Melonport – Here the focus is on Councils that steer the direction.

Blockstack – Recently announced their march towards decentralization in October and are in the process of doing it.

None of these are perfect. All are trying to a few things, and will be expected to iterate and make changes to things that don’t work, but they are some of the leading examples.

Everyone is trying to eat their own dog food, or a version of it. If it doesn’t kill them, then it must be good. But the dog food may not taste the same ….

ARE WE DECENTRALIZED YET?

There was a website that put this chart together. It was an attempt to visualize the various blockchains in terms of the decentralization aspects such as the number of nodes, voting powers, number of wallets, ….

These were not perfect, but it’s a good attempt- at least asking the right question.

DECENTRALIZATION APPLIANCE

It is becoming easier and easier to become part of the decentralized future. Of course, if you’re technical you can download the DAppNode to connect your computer to blockchains such as Ethereum or Bitcoin (maybe later Blockstack?). But you can also buy a cheap box, the decentralization appliance and you just plug it in and it’s always connected. Almost like a TV is always there to receive the signals. Starting price is $400.

DILEMMA – WE ARE STILL DEFINING DECENTRALIZATION

Some blockchains who don’t fully espouse the ideal decentralization architecture of Bitcoin or Ethereum try to water it down, and define decentralization in their own terms, so they focus on the Peer to Peer aspect of transactions validations.

GOVERNANCE AS TOOL – NOT WEAPON

So if you want to experiment with decentralized governance, let it be a tool, and not a weapon. When you look at some of the unfortunate contentious forks that have happened, that’s the equivalent of a separation from the original projects.

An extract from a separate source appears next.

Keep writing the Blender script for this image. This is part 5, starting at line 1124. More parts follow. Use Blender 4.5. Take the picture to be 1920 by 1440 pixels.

Do not hide under the pretext that open source projects are not real companies and that decentralization ethos has to take over above all common sense.

GOVERNANCE vs. GOVERNING

The role of governance is to ensure that there is good governing. Think of the Queen of England vs. the Prime Minister. The Queen doesn’t really govern. She ensures the prime minister is governing properly according to the UK constitution.

12 ISSUES AND CHALLENGES

In Closing, let me highlight some thoughts to keep in mind, and ones that I believe in.

  1. Token isn’t always needed
  2. In decentralization, economic incentives matter
  3. It is not just about voting
  4. Decision-making by consensus is not ideal
  5. Communities alone shouldn’t govern
  6. Premature decentralization of governance
  7. Does Code = Governance?
  8. Transparency / Openness in Self-governance
  9. One size doesn’t fit all
  10. Large gap in governance UI’s (it is still very technical to participate)
  11. Legal and moral aspects of unstoppable P2P networks (who is responsible?)
  12. Obsession with self-governance (DAO was not a standard)

Decentralized governance doesn’t have to be complicated. It needs to be simple, embedded and reliable.

Some software tools and products being developed as decentralized solutions may not have a strong case for being that way. Many of them are just discrete capabilities that have a given functionality, so decentralization governance for them would be a detriment, rather than a benefit.

We must always ask what the purpose of governance is.

SMALL PROBLEMS FIRST

“In decentralized systems, problems can be solved early and when they are small.” (quote from Nassim Taleb from his book, Skin in the Game)

THE BIG PICTURE

Let’s keep in mind that the big picture is the blockchain economy, which includes a direction towards decentralized data, content, storage, computation and protocols. It also includes a set of transactional functionality related to work, rewards, earnings and spendings; and it is meant to target any industry, including the future of nations, law, and government.


BETTER FUTURE

Hopefully, the blockchain can lead us to a new world that is better than the current one, just as the web has brought many benefits to our lives in the past 25 years.